START MATERIAL FOR THIS TASK

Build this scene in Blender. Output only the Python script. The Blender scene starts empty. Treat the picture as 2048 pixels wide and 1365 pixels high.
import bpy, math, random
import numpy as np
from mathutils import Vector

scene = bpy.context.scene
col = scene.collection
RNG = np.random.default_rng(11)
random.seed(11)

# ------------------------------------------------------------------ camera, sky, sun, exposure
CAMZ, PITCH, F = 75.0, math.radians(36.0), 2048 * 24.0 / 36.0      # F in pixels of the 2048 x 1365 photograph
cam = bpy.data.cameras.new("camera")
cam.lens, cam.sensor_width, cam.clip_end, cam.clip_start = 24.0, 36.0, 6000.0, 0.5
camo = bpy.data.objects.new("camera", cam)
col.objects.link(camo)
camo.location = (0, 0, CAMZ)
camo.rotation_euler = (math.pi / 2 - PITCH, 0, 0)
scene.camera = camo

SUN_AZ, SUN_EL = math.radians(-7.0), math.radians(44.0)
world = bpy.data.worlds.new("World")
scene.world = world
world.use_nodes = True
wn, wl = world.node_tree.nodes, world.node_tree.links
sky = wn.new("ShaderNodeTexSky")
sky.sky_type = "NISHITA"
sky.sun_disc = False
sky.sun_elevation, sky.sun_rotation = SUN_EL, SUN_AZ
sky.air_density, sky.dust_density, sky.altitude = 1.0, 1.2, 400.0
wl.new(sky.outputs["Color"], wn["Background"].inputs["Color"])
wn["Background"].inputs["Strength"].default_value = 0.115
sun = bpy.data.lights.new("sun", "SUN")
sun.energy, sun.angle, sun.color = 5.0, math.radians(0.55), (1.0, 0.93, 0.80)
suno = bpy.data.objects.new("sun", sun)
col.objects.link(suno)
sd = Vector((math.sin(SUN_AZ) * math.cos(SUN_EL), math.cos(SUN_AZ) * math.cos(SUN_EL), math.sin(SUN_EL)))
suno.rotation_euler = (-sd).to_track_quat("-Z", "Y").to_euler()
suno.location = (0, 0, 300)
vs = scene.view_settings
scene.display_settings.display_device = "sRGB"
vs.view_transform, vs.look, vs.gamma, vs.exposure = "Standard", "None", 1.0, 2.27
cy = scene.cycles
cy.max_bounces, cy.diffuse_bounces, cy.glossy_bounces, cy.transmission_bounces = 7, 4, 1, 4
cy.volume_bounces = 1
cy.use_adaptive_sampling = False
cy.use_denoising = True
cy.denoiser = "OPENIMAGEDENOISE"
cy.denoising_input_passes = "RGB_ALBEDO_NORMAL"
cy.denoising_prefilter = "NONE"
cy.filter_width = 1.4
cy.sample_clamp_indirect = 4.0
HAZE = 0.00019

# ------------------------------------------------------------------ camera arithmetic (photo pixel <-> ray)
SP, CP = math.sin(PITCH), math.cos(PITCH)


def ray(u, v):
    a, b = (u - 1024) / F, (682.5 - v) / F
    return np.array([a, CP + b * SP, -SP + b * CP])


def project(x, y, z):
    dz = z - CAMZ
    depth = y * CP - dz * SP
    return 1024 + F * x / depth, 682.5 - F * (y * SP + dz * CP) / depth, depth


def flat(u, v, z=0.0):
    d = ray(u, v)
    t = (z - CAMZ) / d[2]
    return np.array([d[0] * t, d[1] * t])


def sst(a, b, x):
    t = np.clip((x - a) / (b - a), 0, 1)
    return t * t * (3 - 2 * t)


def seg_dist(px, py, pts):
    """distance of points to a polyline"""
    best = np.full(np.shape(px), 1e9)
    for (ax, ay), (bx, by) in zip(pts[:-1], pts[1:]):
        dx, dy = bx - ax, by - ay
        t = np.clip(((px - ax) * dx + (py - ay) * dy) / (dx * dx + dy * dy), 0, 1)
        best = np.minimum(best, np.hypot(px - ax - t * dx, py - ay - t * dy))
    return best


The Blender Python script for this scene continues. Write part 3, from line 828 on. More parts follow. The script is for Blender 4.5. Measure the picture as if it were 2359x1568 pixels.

END MATERIAL FOR THIS TASK

• WORK REQUIRED
Print exactly, and only, the lines beginning at the top of the listing and ending at the line with "scene.camera = camo".

• CORRECT ANSWER
Build this scene in Blender. Output only the Python script. The Blender scene starts empty. Treat the picture as 2048 pixels wide and 1365 pixels high.
import bpy, math, random
import numpy as np
from mathutils import Vector

scene = bpy.context.scene
col = scene.collection
RNG = np.random.default_rng(11)
random.seed(11)

# ------------------------------------------------------------------ camera, sky, sun, exposure
CAMZ, PITCH, F = 75.0, math.radians(36.0), 2048 * 24.0 / 36.0      # F in pixels of the 2048 x 1365 photograph
cam = bpy.data.cameras.new("camera")
cam.lens, cam.sensor_width, cam.clip_end, cam.clip_start = 24.0, 36.0, 6000.0, 0.5
camo = bpy.data.objects.new("camera", cam)
col.objects.link(camo)
camo.location = (0, 0, CAMZ)
camo.rotation_euler = (math.pi / 2 - PITCH, 0, 0)
scene.camera = camo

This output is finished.